Exercise details
Every line below should be copied exactly; drop the pictures.

Information shown
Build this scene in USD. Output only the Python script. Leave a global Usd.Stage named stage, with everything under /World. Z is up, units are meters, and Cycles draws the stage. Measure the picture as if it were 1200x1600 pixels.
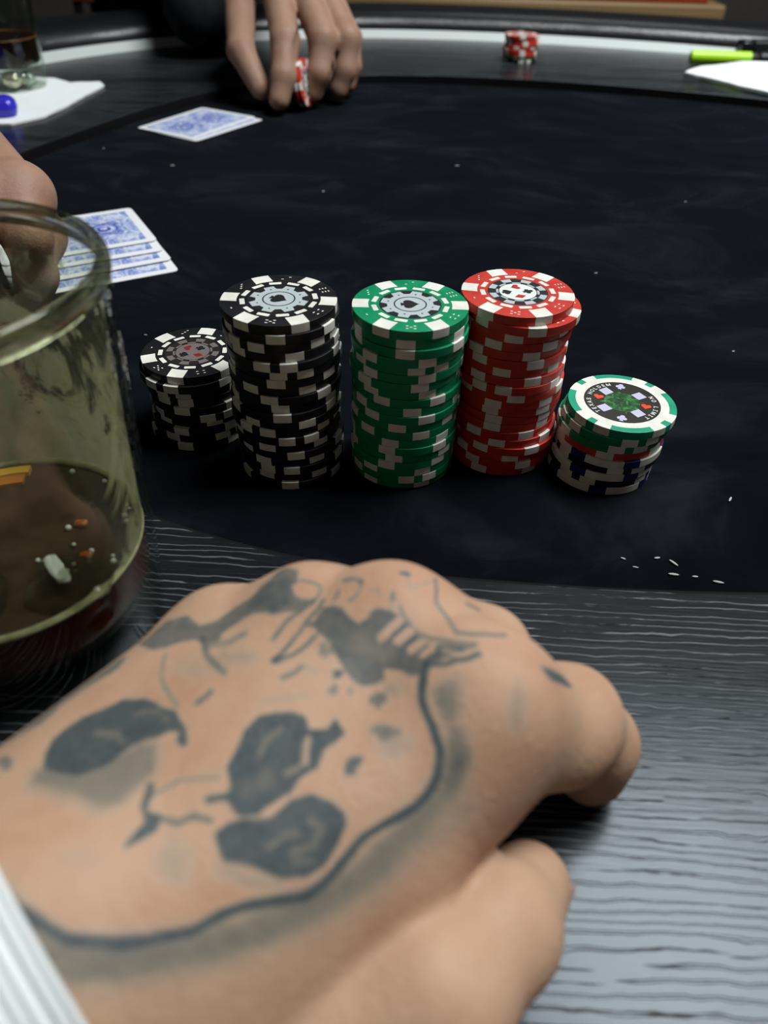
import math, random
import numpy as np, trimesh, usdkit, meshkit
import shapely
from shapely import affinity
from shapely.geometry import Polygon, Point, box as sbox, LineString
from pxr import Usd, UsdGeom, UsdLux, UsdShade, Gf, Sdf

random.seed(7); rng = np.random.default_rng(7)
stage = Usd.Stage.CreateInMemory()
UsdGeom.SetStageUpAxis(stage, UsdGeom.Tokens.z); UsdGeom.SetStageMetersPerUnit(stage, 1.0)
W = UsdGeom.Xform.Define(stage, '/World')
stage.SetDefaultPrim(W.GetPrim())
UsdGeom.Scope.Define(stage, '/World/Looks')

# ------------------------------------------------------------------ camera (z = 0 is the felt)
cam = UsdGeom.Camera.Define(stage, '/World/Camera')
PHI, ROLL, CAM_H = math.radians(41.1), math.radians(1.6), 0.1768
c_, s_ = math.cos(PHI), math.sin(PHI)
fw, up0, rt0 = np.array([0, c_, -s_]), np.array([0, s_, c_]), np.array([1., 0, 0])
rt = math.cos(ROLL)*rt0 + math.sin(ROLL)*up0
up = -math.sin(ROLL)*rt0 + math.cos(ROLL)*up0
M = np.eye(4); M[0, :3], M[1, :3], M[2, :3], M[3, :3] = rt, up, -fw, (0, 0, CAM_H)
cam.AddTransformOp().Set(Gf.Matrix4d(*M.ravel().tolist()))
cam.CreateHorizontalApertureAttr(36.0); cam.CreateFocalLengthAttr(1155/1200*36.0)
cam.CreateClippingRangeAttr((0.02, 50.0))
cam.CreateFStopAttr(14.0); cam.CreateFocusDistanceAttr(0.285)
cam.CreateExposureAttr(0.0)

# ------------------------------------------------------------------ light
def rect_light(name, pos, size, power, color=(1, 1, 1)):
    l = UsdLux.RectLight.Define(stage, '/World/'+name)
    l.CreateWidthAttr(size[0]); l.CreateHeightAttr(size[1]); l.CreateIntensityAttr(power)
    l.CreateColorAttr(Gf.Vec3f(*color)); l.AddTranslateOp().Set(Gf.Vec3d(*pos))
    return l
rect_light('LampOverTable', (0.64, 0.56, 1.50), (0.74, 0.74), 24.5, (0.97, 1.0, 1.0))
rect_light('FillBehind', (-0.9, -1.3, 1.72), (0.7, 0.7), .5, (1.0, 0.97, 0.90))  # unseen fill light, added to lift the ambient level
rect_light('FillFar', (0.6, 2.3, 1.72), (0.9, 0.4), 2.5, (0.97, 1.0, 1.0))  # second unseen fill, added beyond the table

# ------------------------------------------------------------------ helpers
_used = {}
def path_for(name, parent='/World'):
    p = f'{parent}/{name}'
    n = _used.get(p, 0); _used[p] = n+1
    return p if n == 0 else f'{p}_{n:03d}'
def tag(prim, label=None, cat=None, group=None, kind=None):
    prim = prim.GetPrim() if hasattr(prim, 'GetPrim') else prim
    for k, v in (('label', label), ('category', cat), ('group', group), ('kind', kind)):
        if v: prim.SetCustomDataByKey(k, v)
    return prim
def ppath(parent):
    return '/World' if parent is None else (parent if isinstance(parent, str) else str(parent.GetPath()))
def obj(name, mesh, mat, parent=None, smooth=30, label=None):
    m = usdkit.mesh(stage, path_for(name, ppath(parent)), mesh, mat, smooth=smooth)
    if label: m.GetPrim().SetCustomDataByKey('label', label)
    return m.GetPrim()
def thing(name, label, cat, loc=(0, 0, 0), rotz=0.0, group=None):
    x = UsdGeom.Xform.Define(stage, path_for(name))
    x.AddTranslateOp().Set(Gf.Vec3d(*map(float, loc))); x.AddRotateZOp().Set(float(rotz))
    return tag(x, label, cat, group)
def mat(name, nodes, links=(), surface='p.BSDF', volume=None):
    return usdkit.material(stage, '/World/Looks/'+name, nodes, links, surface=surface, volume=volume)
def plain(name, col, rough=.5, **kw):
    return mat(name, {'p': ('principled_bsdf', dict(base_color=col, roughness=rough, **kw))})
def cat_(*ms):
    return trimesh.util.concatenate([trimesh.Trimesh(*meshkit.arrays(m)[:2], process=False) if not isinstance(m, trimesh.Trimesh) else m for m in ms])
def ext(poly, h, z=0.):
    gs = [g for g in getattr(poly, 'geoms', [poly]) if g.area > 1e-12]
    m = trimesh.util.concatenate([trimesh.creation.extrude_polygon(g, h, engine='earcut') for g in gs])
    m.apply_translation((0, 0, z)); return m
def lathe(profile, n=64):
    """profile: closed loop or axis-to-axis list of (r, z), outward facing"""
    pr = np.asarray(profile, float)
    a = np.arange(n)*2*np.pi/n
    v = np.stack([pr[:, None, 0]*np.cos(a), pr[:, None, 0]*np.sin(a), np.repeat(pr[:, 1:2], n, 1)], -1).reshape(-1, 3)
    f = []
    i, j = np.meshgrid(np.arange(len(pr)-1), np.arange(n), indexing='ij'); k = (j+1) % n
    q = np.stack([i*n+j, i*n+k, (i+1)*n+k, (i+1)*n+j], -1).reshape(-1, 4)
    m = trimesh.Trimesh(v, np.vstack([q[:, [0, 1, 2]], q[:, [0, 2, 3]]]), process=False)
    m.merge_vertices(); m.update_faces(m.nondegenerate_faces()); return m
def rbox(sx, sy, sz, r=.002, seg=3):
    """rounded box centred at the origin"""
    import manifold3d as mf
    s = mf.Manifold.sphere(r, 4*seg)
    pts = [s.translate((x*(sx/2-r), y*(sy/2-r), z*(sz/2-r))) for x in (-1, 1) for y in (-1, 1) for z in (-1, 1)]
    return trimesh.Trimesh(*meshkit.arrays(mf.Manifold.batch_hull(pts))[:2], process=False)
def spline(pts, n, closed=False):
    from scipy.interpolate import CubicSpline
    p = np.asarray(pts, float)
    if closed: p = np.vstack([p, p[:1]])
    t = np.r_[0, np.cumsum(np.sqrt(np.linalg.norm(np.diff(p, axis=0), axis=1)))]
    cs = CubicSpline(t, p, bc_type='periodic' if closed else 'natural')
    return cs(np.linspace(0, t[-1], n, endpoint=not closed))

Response
Build this scene in USD. Output only the Python script. Leave a global Usd.Stage named stage, with everything under /World. Z is up, units are meters, and Cycles draws the stage. Measure the picture as if it were 1200x1600 pixels.
import math, random
import numpy as np, trimesh, usdkit, meshkit
import shapely
from shapely import affinity
from shapely.geometry import Polygon, Point, box as sbox, LineString
from pxr import Usd, UsdGeom, UsdLux, UsdShade, Gf, Sdf

random.seed(7); rng = np.random.default_rng(7)
stage = Usd.Stage.CreateInMemory()
UsdGeom.SetStageUpAxis(stage, UsdGeom.Tokens.z); UsdGeom.SetStageMetersPerUnit(stage, 1.0)
W = UsdGeom.Xform.Define(stage, '/World')
stage.SetDefaultPrim(W.GetPrim())
UsdGeom.Scope.Define(stage, '/World/Looks')

# ------------------------------------------------------------------ camera (z = 0 is the felt)
cam = UsdGeom.Camera.Define(stage, '/World/Camera')
PHI, ROLL, CAM_H = math.radians(41.1), math.radians(1.6), 0.1768
c_, s_ = math.cos(PHI), math.sin(PHI)
fw, up0, rt0 = np.array([0, c_, -s_]), np.array([0, s_, c_]), np.array([1., 0, 0])
rt = math.cos(ROLL)*rt0 + math.sin(ROLL)*up0
up = -math.sin(ROLL)*rt0 + math.cos(ROLL)*up0
M = np.eye(4); M[0, :3], M[1, :3], M[2, :3], M[3, :3] = rt, up, -fw, (0, 0, CAM_H)
cam.AddTransformOp().Set(Gf.Matrix4d(*M.ravel().tolist()))
cam.CreateHorizontalApertureAttr(36.0); cam.CreateFocalLengthAttr(1155/1200*36.0)
cam.CreateClippingRangeAttr((0.02, 50.0))
cam.CreateFStopAttr(14.0); cam.CreateFocusDistanceAttr(0.285)
cam.CreateExposureAttr(0.0)

# ------------------------------------------------------------------ light
def rect_light(name, pos, size, power, color=(1, 1, 1)):
    l = UsdLux.RectLight.Define(stage, '/World/'+name)
    l.CreateWidthAttr(size[0]); l.CreateHeightAttr(size[1]); l.CreateIntensityAttr(power)
    l.CreateColorAttr(Gf.Vec3f(*color)); l.AddTranslateOp().Set(Gf.Vec3d(*pos))
    return l
rect_light('LampOverTable', (0.64, 0.56, 1.50), (0.74, 0.74), 24.5, (0.97, 1.0, 1.0))
rect_light('FillBehind', (-0.9, -1.3, 1.72), (0.7, 0.7), .5, (1.0, 0.97, 0.90))  # unseen fill light, added to lift the ambient level
rect_light('FillFar', (0.6, 2.3, 1.72), (0.9, 0.4), 2.5, (0.97, 1.0, 1.0))  # second unseen fill, added beyond the table

# ------------------------------------------------------------------ helpers
_used = {}
def path_for(name, parent='/World'):
    p = f'{parent}/{name}'
    n = _used.get(p, 0); _used[p] = n+1
    return p if n == 0 else f'{p}_{n:03d}'
def tag(prim, label=None, cat=None, group=None, kind=None):
    prim = prim.GetPrim() if hasattr(prim, 'GetPrim') else prim
    for k, v in (('label', label), ('category', cat), ('group', group), ('kind', kind)):
        if v: prim.SetCustomDataByKey(k, v)
    return prim
def ppath(parent):
    return '/World' if parent is None else (parent if isinstance(parent, str) else str(parent.GetPath()))
def obj(name, mesh, mat, parent=None, smooth=30, label=None):
    m = usdkit.mesh(stage, path_for(name, ppath(parent)), mesh, mat, smooth=smooth)
    if label: m.GetPrim().SetCustomDataByKey('label', label)
    return m.GetPrim()
def thing(name, label, cat, loc=(0, 0, 0), rotz=0.0, group=None):
    x = UsdGeom.Xform.Define(stage, path_for(name))
    x.AddTranslateOp().Set(Gf.Vec3d(*map(float, loc))); x.AddRotateZOp().Set(float(rotz))
    return tag(x, label, cat, group)
def mat(name, nodes, links=(), surface='p.BSDF', volume=None):
    return usdkit.material(stage, '/World/Looks/'+name, nodes, links, surface=surface, volume=volume)
def plain(name, col, rough=.5, **kw):
    return mat(name, {'p': ('principled_bsdf', dict(base_color=col, roughness=rough, **kw))})
def cat_(*ms):
    return trimesh.util.concatenate([trimesh.Trimesh(*meshkit.arrays(m)[:2], process=False) if not isinstance(m, trimesh.Trimesh) else m for m in ms])
def ext(poly, h, z=0.):
    gs = [g for g in getattr(poly, 'geoms', [poly]) if g.area > 1e-12]
    m = trimesh.util.concatenate([trimesh.creation.extrude_polygon(g, h, engine='earcut') for g in gs])
    m.apply_translation((0, 0, z)); return m
def lathe(profile, n=64):
    """profile: closed loop or axis-to-axis list of (r, z), outward facing"""
    pr = np.asarray(profile, float)
    a = np.arange(n)*2*np.pi/n
    v = np.stack([pr[:, None, 0]*np.cos(a), pr[:, None, 0]*np.sin(a), np.repeat(pr[:, 1:2], n, 1)], -1).reshape(-1, 3)
    f = []
    i, j = np.meshgrid(np.arange(len(pr)-1), np.arange(n), indexing='ij'); k = (j+1) % n
    q = np.stack([i*n+j, i*n+k, (i+1)*n+k, (i+1)*n+j], -1).reshape(-1, 4)
    m = trimesh.Trimesh(v, np.vstack([q[:, [0, 1, 2]], q[:, [0, 2, 3]]]), process=False)
    m.merge_vertices(); m.update_faces(m.nondegenerate_faces()); return m
def rbox(sx, sy, sz, r=.002, seg=3):
    """rounded box centred at the origin"""
    import manifold3d as mf
    s = mf.Manifold.sphere(r, 4*seg)
    pts = [s.translate((x*(sx/2-r), y*(sy/2-r), z*(sz/2-r))) for x in (-1, 1) for y in (-1, 1) for z in (-1, 1)]
    return trimesh.Trimesh(*meshkit.arrays(mf.Manifold.batch_hull(pts))[:2], process=False)
def spline(pts, n, closed=False):
    from scipy.interpolate import CubicSpline
    p = np.asarray(pts, float)
    if closed: p = np.vstack([p, p[:1]])
    t = np.r_[0, np.cumsum(np.sqrt(np.linalg.norm(np.diff(p, axis=0), axis=1)))]
    cs = CubicSpline(t, p, bc_type='periodic' if closed else 'natural')
    return cs(np.linspace(0, t[-1], n, endpoint=not closed))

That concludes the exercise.